7. The ranging apparatus according to claim 6, wherein:

the ranging apparatus further comprises a first lens disposed upon the first receiving unit and allowing the reflected pulse laser to pass through and be projected to the first receiving unit, the first lens is mounted on a first frame, and the first frame is mounted on the third frame; and/or

the ranging apparatus further comprises a second lens disposed upon the second receiving unit and allowing the reflected pulse laser to pass through and be projected to the second receiving unit, the second lens is mounted on a second frame, and the second frame is mounted on the third frame.

8. The ranging apparatus according to claim 1, wherein:

at least two of the laser emitting unit, the first receiving unit, and the second receiving unit are arranged on different circuit boards.

9. The ranging apparatus according to claim 8, wherein:

the laser emitting unit, the first receiving unit, and the second receiving unit are respectively arranged on a first circuit board, a second circuit board, and a third circuit board, wherein the ranging apparatus further comprises a mounting structure that holds the first circuit board, the second circuit board, and the third circuit board relatively fixed; or

the laser emitting unit and the first receiving unit are arranged on a fourth circuit board, and the second receiving unit is arranged on a third circuit board, wherein the ranging apparatus further comprises a mounting structure that holds the fourth circuit board and the third circuit board relatively fixed.
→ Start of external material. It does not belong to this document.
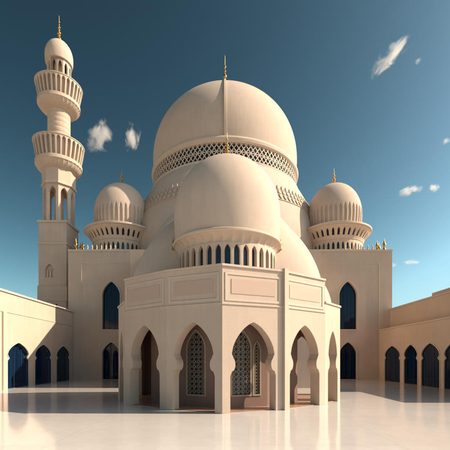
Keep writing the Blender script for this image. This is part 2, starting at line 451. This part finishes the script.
# ------------------------------------------------------------------ arcade wings
def arcade_wing(label, side):
    xf = -28.0 if side < 0 else 28.3
    y_far, y_near = 64.3, (26.0 if side < 0 else 31.0)
    H = 12.4 if side < 0 else 9.0
    t = thing('arcade_wing', label, 'arcade building', (xf, 48, 0))
    if side < 0:      # facade seen from +X: u runs with +Y
        f = flat((xf, y_near, 0), (0, 1, 0)); U = lambda y: y - y_near
        arches = [(60.6, 2.45), (54.0, 2.45), (47.5, 2.45), (40.6, 2.45), (34.1, 2.45), (28.9, 1.9)]
    else:
        f = flat((xf, y_far, 0), (0, -1, 0)); U = lambda y: y_far - y
        arches = [(59.3, 2.75), (53.4, 1.95), (48.3, 2.15), (43.2, 2.0), (38.2, 2.0), (33.6, 1.6)]
    L = y_far - y_near
    arches = sorted(arches, key=lambda a: U(a[0]))
    opens = [(U(a), foilhalf(hw, 3.9, 4.5, 6.05)) for a, hw in arches]
    bm = bmesh.new(); wall_open(bm, L, H, opens, f, .85); wl_ = build('wall', bm, M['stone'], t)
    # thin raised moulding round each arch
    for u, half in opens:
        cx = u
        big = [(x + .16 if i < len(half) - 1 else x, z + (.2 if i == len(half) - 1 else 0.10 * (i > 9))) for i, (x, z) in enumerate(half)]
        bm = bmesh.new()
        out = [(cx + x, z) for x, z in big] + [(cx - x, z) for x, z in reversed(big[:-1])]
        inn = [(cx + x, z) for x, z in half] + [(cx - x, z) for x, z in reversed(half[:-1])]
        prism(bm, out + list(reversed(inn)), [], f, .05, -.05)
        build('arch_moulding', bm, M['trim'], t)
        ot = full(half, cx)
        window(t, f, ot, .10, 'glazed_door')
    # back, ends, roof
    bm = bmesh.new()
    fbox(bm, f, 0, L, 0, H, 8.0, 8.4); build('wall', bm, M['stone'], t)
    bm = bmesh.new(); fbox(bm, f, 0, .4, 0, H, .85, 8.0); build('wall', bm, M['stone'], t)
    bm = bmesh.new(); fbox(bm, f, L - .4, L, 0, H, .85, 8.0); build('wall', bm, M['stone'], t)
    bm = bmesh.new(); fbox(bm, f, .4, L - .4, H - .6, H - .2, .85, 8.0); build('roof', bm, M['stone'], t)
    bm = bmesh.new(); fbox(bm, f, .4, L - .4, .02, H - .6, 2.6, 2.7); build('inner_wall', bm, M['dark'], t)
    if side < 0:
        bm = bmesh.new(); fbox(bm, f, -.02, L, H, H + .28, -.14, .9); build('coping', bm, M['trim'], t)
        bm = bmesh.new(); fbox(bm, f, 0, L, 9.86, 9.98, -.05, 0); build('string_course', bm, M['trim'], t)
        bm = bmesh.new(); fbox(bm, f, U(43.9), U(44.6), 0, 9.86, -.22, 0); build('pilaster', bm, M['trim'], t)
    else:
        bm = bmesh.new(); fbox(bm, f, -.02, L, H, H + .22, -.10, .9); build('coping', bm, M['trim'], t)
        # taller parapet storey set two metres back
        g2 = flat((xf + 2.0, y_far, 0), (0, -1, 0))
        bm = bmesh.new(); fbox(bm, g2, 0, U(41.0), H - .2, 12.8, 0, 6.0); build('upper_storey', bm, M['stone'], t)
        bm = bmesh.new(); fbox(bm, g2, 0, U(41.0), 12.8, 13.05, -.1, 6.0); build('coping', bm, M['trim'], t)
        bm = bmesh.new(); fbox(bm, g2, U(52.6), U(43.2), 13.05, 13.75, .8, 5.4); build('roof_block', bm, M['stone'], t)
    return t
arcade_wing('long low arcade on the left with sunlit wall and three dark keyhole arches', -1)
arcade_wing('shaded arcade on the right with a set-back upper storey above its keyhole arches', 1)

# ------------------------------------------------------------------ domed blocks either side
def domed_block(label, side):
    YF = 64.5
    x0, x1 = (-28.9, -15.0) if side < 0 else (15.0, 30.8)
    L = x1 - x0; Hh = 24.0
    t = thing('domed_block', label, 'building', ((x0 + x1) / 2, YF, 0))
    f = flat((x0, YF, 0), (1, 0, 0))
    cxs = (-21.0 if side < 0 else 22.7)
    outs = [(cxs - x0, pointed(cxs - x0, 1.62, 9.3, 15.8, 18.1, 12)), (cxs - x0, pointed(cxs - x0, 1.62, .05, 4.9, 6.9, 12))]
    bm = bmesh.new(); prism(bm, rect(0, L, 0, Hh), [o for _, o in outs], f, .9); build('wall', bm, M['stone'], t)
    for _, o in outs:
        u0 = min(p[0] for p in o); u1 = max(p[0] for p in o); zc = sum(p[1] for p in o) / len(o); cx = (u0 + u1) / 2
        big = [(cx + (p[0] - cx) * 1.13, p[1] + (.22 if p[1] > 12 or 5 < p[1] < 8 else -.0)) for p in o]
        if min(p[1] for p in o) > 1: big[0] = (big[0][0], big[0][1] - .2); big[1] = (big[1][0], big[1][1] - .2)
        else: big[0] = (big[0][0], .03); big[1] = (big[1][0], .03); 
        inn = [(p[0], p[1]) for p in o]
        bm = bmesh.new()
        if min(p[1] for p in o) > 1: prism(bm, big, [inn], f, .06, -.06)
        else: prism(bm, big[1:] + [big[0]] + [inn[0]] + list(reversed(inn[1:])), [], f, .06, -.06)
        build('window_surround', bm, M['trim'], t)
        window(t, f, o, .55)
    # shallow frame line on the facade
    a = (2.4 if side < 0 else L - 2.4)
    bm = bmesh.new(); lo, hi = (a, L) if side < 0 else (0, a)
    fbox(bm, f, lo, hi, 21.4, 21.56, -.05, 0)
    fbox(bm, f, a - .08, a + .08, .3, 21.4, -.05, 0); build('wall_frame', bm, M['trim'], t)
    for (ua, ub) in ((0, .5), (L - .5, L)):
        bm = bmesh.new(); fbox(bm, f, ua, ub, 0, Hh, .9, 16.0); build('wall', bm, M['stone'], t)
    bm = bmesh.new(); fbox(bm, f, .5, L - .5, 0, Hh, 15.5, 16.0); build('wall', bm, M['stone'], t)
    bm = bmesh.new(); fbox(bm, f, .5, L - .5, Hh - .9, Hh - .4, .9, 15.5); build('roof', bm, M['stone'], t)
    bm = bmesh.new(); fbox(bm, f, .5, L - .5, .1, Hh - 1, 2.4, 2.5); build('inner_wall', bm, M['dark'], t)
    bm = bmesh.new(); fbox(bm, f, -.06, L + .06, Hh - .35, Hh, -.1, 0); build('coping', bm, M['trim'], t)
    # small roof ornaments near the outer corner
    e0 = x0 if side < 0 else x1
    for k, (dx, dy, h, r) in enumerate(((1.0, 1.0, 2.6, .36), (2.35, 1.0, 2.2, .32), (1.0, 3.2, 2.6, .36))):
        pinnacle(t, (e0 - side * dx, YF + dy, Hh), h, r)
    for k in range(7):
        xx = e0 - side * (3.4 + .85 * k)
        bm = bmesh.new(); lathe(bm, [(.2, 0), (.2, .25), (.1, .35), (.16, .55), (0, 1.1)], (xx, YF + .5, Hh), 8, cap=True)
        build('merlon', bm, M['stone'], t, 50)
    small_dome(t, cxs - (.4 if side < 0 else .1), 72.5, Hh - .4)
    return t
domed_block('plain block with tall curtained windows and ribbed small dome, next to the minaret', -1)
domed_block('plain shaded block on the right with a ribbed small dome, far from the minaret', 1)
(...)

10. The ranging apparatus according to claim 8, wherein:

the laser emitting unit and the second receiving unit are arranged on a fifth circuit board, and the first receiving unit is arranged on the second circuit board, wherein the ranging apparatus further comprises a mounting structure that holds the fifth circuit board and the second circuit board relatively fixed; or

the different circuit boards are arranged to be parallel to each other; or

at least two of the different circuit boards are arranged to be non-parallel.

11. The ranging apparatus according to claim 1, wherein:

one of the first receiving unit and the second receiving unit is arranged up or down with the laser emitting unit, and the other of the first receiving unit and the second receiving unit is arranged left or right with the laser emitting unit.
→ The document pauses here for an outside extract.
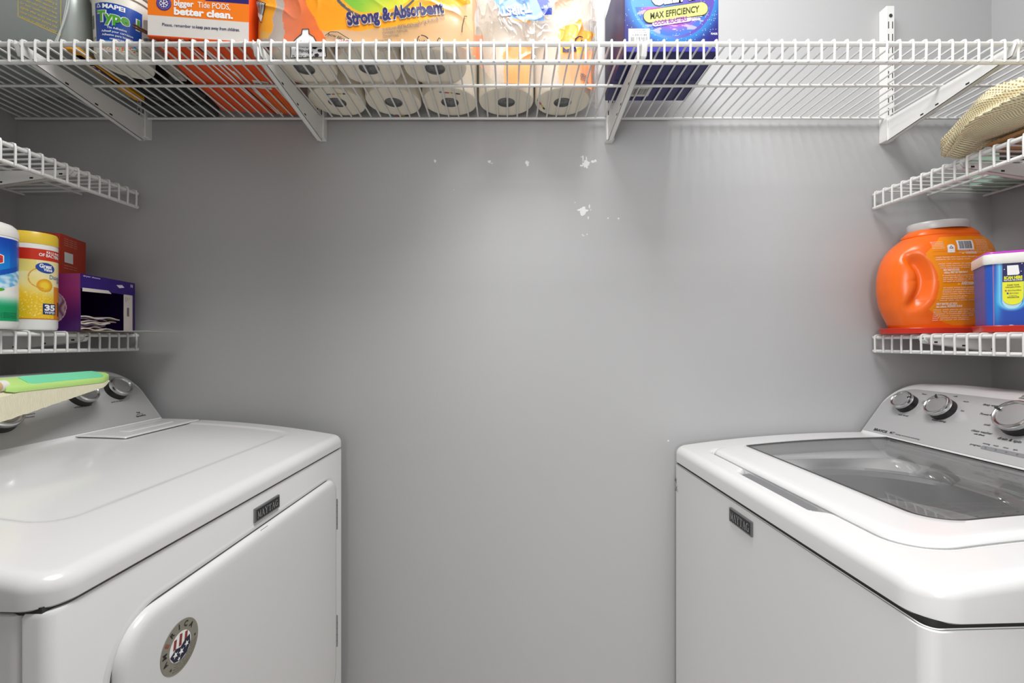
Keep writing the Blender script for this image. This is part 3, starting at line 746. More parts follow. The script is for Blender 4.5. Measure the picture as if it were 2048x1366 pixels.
# round black container and grey printed sleeve
bc = thing('round_container', 'squat round black container lying against the wall behind the pail', 'container', (-.803, 1.078, TOP))
bm = bmesh.new(); lathe(bm, [(.0001, .003), (.05, .003), (.052, 0), (.056, 0), (.058, .004), (.058, .07), (.055, .074), (.0001, .076)], 64, fn=lambda r, a, z: Vector((r*1.33*math.cos(a), r*.9*math.sin(a), z)))
done('container_body', bm, mat('black_glossy_plastic', '0c0c0e', .2), bc)
gs = thing('printed_sleeve', 'slim pale grey sleeve with black print, squeezed beside the orange carton', 'sleeve', (-.7345, .975, TOP), (0, 0, R(7)))
carton(gs, -.012, .012, -.055, .055, 0, .062, mat('grey_card', 'b9b6ae', .5), .002)
I = Ink(lambda u, v, l: Vector((u, -.055-l, v)))
I.bars(-.010, .010, .006, .024, seed=3); I.end('lettering', INK, gs)
I = Ink(lambda u, v, l: Vector((u, v, -l+.0001)))
for k_ in range(9): I.text('caution read the label', .010-.0025*k_, -.045, .0013, .08, .01, 90)
I.end('lettering', INK, gs)
st = thing('wooden_stick', 'short dark brown stirring stick leaning against the orange carton', 'stick', (-.7, .888, TOP))
bm = bmesh.new()
for o in (-.003, .003): tube(bm, [(.012, .003+o*.2, .0024+o*.3+.003), (-.032, -.002+o*.2, .027+o)], .0019, 8)
done('stick_wood', bm, mat('dark_brown_wood', '5b3018', .5, bump=.3, bscale=300, stretch=(1, 1, 8)), st)

# big orange carton
oc = thing('detergent_carton', 'large orange and white carton with bold white lettering', 'carton', (-.698, .878, TOP), (0, 0, R(6.5)))
OW, OD, OH = .186, .285, .15
carton(oc, 0, OW, 0, OD, 0, OH, mat('orange_card', 'e8500f', .45, bump=.1), .0012)
def occ(a, b, p):
    v = b*OH
    if v < .0025: return (226, 82, 20)
    if v < .041: return (226, 221, 214)
    if v > .077 and a > .55-.0*v: return (42, 30, 110)
    return (250, 128, 20)
sheet('front_print', WPRINT, 40, 150, lambda a, b: Vector((.0008+(OW-.0016)*a, -.0003, .0008+(OH-.0016)*b)), occ, oc)
OF = lambda u, v, l: Vector((u, -.0004-l, v))
I = Ink(OF); I.text('bigger', .048, .0635, .0112, .036, .035); I.text('Tide PODS,', .091, .0635, .0112, .060, .005)
I.text('better clean.', .048, .0465, .0135, .108, .045); I.end('lettering', WHITEINK, oc)
I = Ink(OF); I.text('Please, remember to', .027, .0225, .0058, .0600, .008); I.text('keep pacs away from children.', .0885, .0225, .0058, .0800, .02); I.end('lettering', mat('navy_ink', '1d1a5c'), oc)
I = Ink(OF); I.ell(.030, .066, .0135, .0135, .0004); I.end('emblem', mat('emblem_violet', '43318f', .4), oc)
I = Ink(OF)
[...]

12. The ranging apparatus according to claim 11, wherein:

the laser emitting unit, the first receiving unit, and the second receiving unit are all arranged on the same circuit board, or, at least two of the laser emitting unit, the first receiving unit, and the second receiving unit are arranged on different circuit boards.

13. The ranging apparatus according to claim 12, wherein:

the different circuit boards are arranged to be parallel to each other; or

at least two of the different circuit boards are arranged to be non-parallel.
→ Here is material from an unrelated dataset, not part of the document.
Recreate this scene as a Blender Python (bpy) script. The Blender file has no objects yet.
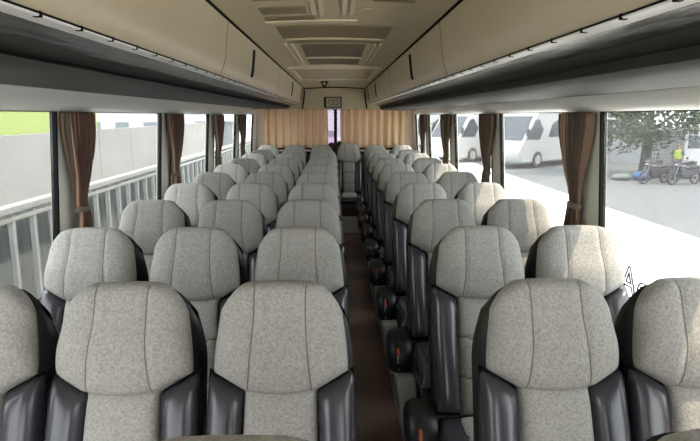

14. The ranging apparatus according to claim 1, wherein:

the ranging apparatus further comprises a reflecting mirror configured to reflect the pulse laser reflected from the target object to at least one of the first receiving unit and the second receiving unit.

15. The ranging apparatus according to claim 14, wherein:

one of the first receiving unit and the second receiving unit is arranged left or right with the laser emitting unit; and

the other one of the first receiving unit and the second receiving unit is arranged behind the laser emitting unit, and the reflecting mirror is configured to reflect the pulse laser reflected from the target object to the other one of the first receiving unit and the second receiving unit.

16. The ranging apparatus according to claim 15, wherein:

the other one of the first receiving unit and the second receiving unit is placed vertically or obliquely; or

the one of the first receiving unit and the second receiving unit, and the laser emitting unit are arranged on the same circuit board or different circuit boards.

17. The ranging apparatus according to claim 1, wherein:

the ranging apparatus further comprises a calculating unit configured to receive the first signal and the second signal and perform distance calculation and determination according to the triangle ranging principle and the time-of-flight principle, respectively.

18. The ranging apparatus according to claim 17, wherein the calculating unit is configured to:

analyze the first signal according to the triangle ranging principle to get to know a first distance between the target object and the ranging apparatus, and analyze the second signal according to the time-of-flight principle to get to know a second distance between the target object and the ranging apparatus; and

determine a distance between the target object and the ranging apparatus in a weighted manner according to the first distance and the second distance.

19. A lidar, comprising:

a ranging apparatus; and

a rotating pan-tilt comprising a base, a rotating plate, a transmission mechanism, and a driving apparatus, wherein the rotating plate is rotatably mounted on the base, the driving apparatus is mounted on the base, the transmission mechanism connects the rotating plate with the driving apparatus, and the ranging apparatus is arranged on the rotating plate;

wherein the ranging apparatus comprises:

a first receiving unit configured to receive the pulse laser reflected from the target object and generate a corresponding first signal, wherein the first signal is for calculating and determining distance according to a triangle ranging principle; and

a second receiving unit configured to receive the pulse laser reflected from the target object and generate a corresponding second signal, wherein the second signal is for calculating and determining distance according to a time-of-flight principle;

the rotating pan-tilt further comprises a shell which is a solid structure capable of transmitting laser light.

20. A mobile robot, comprising a lidar:

wherein the lidar comprises:

a ranging apparatus; and

wherein the ranging apparatus comprises:

a second receiving unit configured to receive the pulse laser reflected from the target object and generate a corresponding second signal, wherein the second signal is for calculating and determining distance according to a time-of-flight principle.